Вернемся, однако, в Орджоникидзеабад, в среднюю школу. Я заглянул туда мимоходом, да застрял: уговорили меня выступить перед старшеклассниками. Встреча, по-моему, получилась интересной и полезной для меня и для ребят. А на следующий день меня опять пригласил к себе Обносов и положил передо мной докладную министерства просвещения, в которой сообщалось, что веду себя в школах республики, как в своей вотчине, нарушаю учебный процесс, срываю уроки и т. п., в подтверждение приводилась моя вчерашняя встреча со старшеклассниками Орджоникидзеабада, которая действительно отняла у ребят два урока.

Отношения с ЦК партии Таджикистана у меня лично были, на мой взгляд, нормальные, я бы даже сказал, взаимоуважительные и доверительно-откровенные. Все мало-мальски значимое и принципиальное я непременно предварительно обговаривал в ЦК КП и, лишь заручившись партийным благословением, начинал действовать. Почти все замечания и коррективы партшефов я принимал, порой со скрипом, с перепалкой, но все-таки принимал. Поперешничал редко и только по крайне принципиальным вопросам. Наткнувшись на глухую стену непонимания, неприятия, несогласия – пятился.

Как-то в разгар уборки хлопчатника, когда улицы и площади Сталинабада и все прилегающие к нему автострады накрылись белыми хлопковыми сугробами, школьники, студенты, рабочие и служащие помогали колхозникам собирать урожай «белого золота», средства массовой информации наперебой восхваляли передовиков уборки; правительство осыпало наградами и премиями победителей соревнования; вот в это страдное время на страницах печати и по радио все громче, все настырнее стало звучать имя молодой хлопко-сборщицы Угульджан. С каждым днем цифры собранного ею за день хлопка росли и росли и дотянулись, наконец, прямо-таки до фантастических величин.

Хлопок собирали руками. От темна до темна, под палящим солнцем брели согбенные сборщики, вырывая из коробочек белые пуки. 4 грамма в коробочке.

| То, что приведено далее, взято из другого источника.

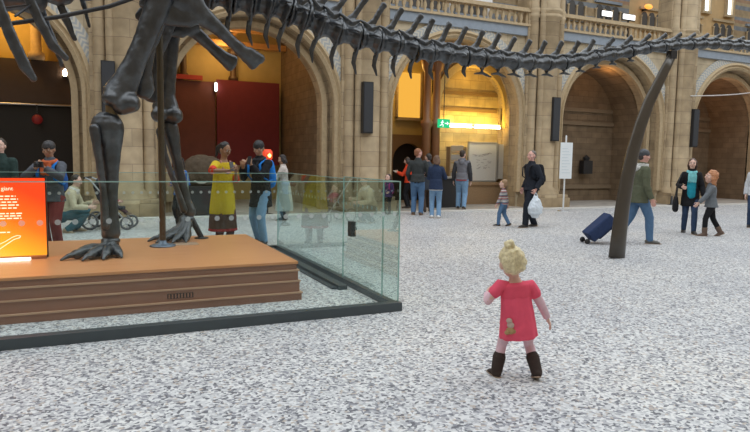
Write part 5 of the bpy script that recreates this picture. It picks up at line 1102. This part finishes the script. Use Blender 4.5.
# ------------------------------------------------------------------ camera and light
cam = bpy.data.cameras.new('camera'); cam.sensor_width = 36; cam.lens = 612/750*36; cam.clip_end = 200
co = bpy.data.objects.new('camera', cam); COL.objects.link(co)
TH, PI_, RO = math.radians(24.8), math.radians(5.30), math.radians(0.93)
f0 = V((math.sin(TH), math.cos(TH), 0)); r0 = V((math.cos(TH), -math.sin(TH), 0)); u0 = V((0, 0, 1))
fw = f0*math.cos(PI_)-u0*math.sin(PI_); up = u0*math.cos(PI_)+f0*math.sin(PI_)
rt = r0*math.cos(RO)+up*math.sin(RO); up = up*math.cos(RO)-r0*math.sin(RO)
co.matrix_world = Matrix(((rt.x, up.x, -fw.x, 0), (rt.y, up.y, -fw.y, 0), (rt.z, up.z, -fw.z, 1.47), (0, 0, 0, 1)))
sc.camera = co

w = bpy.data.worlds.new('sky'); sc.world = w; w.use_nodes = True
bg = w.node_tree.nodes['Background']; bg.inputs[0].default_value = (0.86, 0.93, 1.0, 1); bg.inputs[1].default_value = 1.0
# daylight through the hall's glazed roof
light('skylight', 'AREA', (12, 5, 14.5), 900, (0.95, 0.98, 1.0), 40, 12)
# lamps in the rooms behind the arches
light('passage_lamp', 'POINT', (9.3, 18.4, 4.4), 30, (1, 0.62, 0.16), 0.2)
light('strip_glow', 'AREA', (11.8, 17.35, 2.7), 26, (1, 0.66, 0.14), 2.2, 0.1, (math.radians(100), 0, 0))
light('niche_lamp', 'POINT', (11.6, 17.3, 4.3), 12, (1, 0.6, 0.12), 0.2)
light('shop_lamp', 'POINT', (-2.0, 18.0, 5.1), 45, (1, 0.55, 0.12), 0.2)
light('lobby_lamp', 'POINT', (3.9, 20.0, 4.9), 24, (1, 0.6, 0.22), 0.3)
light('lobby_lamp', 'POINT', (4.2, 18.2, 4.9), 20, (1, 0.6, 0.25), 0.3)
light('arch_glow', 'POINT', (16.9, 16.95, 4.55), 7, (1, 0.5, 0.15), 0.1)
light('vault_glow', 'POINT', (21.9, 17.5, 4.3), 26, (1, 0.45, 0.12), 0.1)

sc.view_settings.view_transform = 'Standard'; sc.view_settings.look = 'None'; sc.view_settings.gamma = 1; sc.view_settings.use_curve_mapping = False
sc.view_settings.exposure = 0.6
sc.cycles.use_denoising = True; sc.cycles.max_bounces = 8; sc.cycles.transparent_max_bounces = 24; sc.cycles.sample_clamp_indirect = 4
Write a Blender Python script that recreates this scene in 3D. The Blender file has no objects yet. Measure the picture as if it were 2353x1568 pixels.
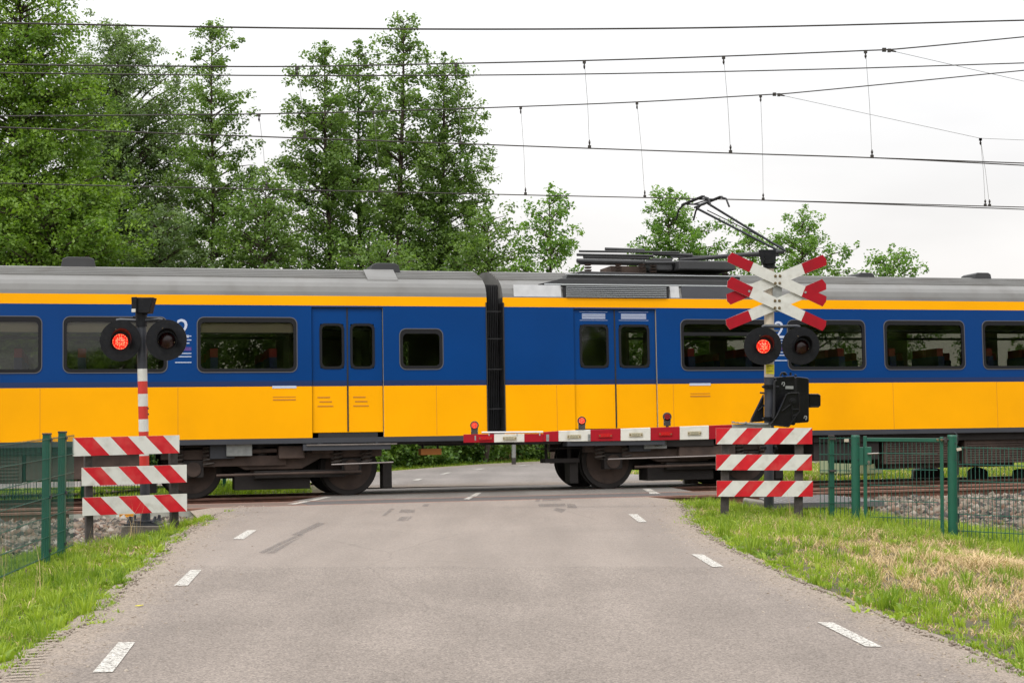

Даже доведя до машинного автоматизма работу обеих рук, нужно было 125 раз выхватить ими белый пух из коробочки и зашвырнуть его в карман фартука, чтоб собрать всего 1 килограмм хлопка. Один килограмм! Если работать сверхвиртуозно, четко, не переводя дыхания, то на сбор этого килограмма (включая переход от куста к кусту, смену фартуков и т. д.), нужно минимум 10–15 минут. Стало быть, за час – 4–5 килограммов. За 10 часов такого немыслимого изнурительного рабского труда можно было собрать 50 кг. А Угульджан и ее последователи, по утверждению прессы, собирали по 100–120–150 и более килограммов!..

Заведующий отделом по работе с сельской молодежью ЦК комсомола Сахибов, по образованию агроном, сделал расчеты и получилось, для того, чтобы собрать столько хлопка, сколько собирает Угульджан, необходимо работать 24–30 часов в сутки четырьмя руками. Расчеты Сахибова заинтересовали меня, и мы вместе с ним отправились в колхоз, познакомиться с выдающейся хлопкосборщицей.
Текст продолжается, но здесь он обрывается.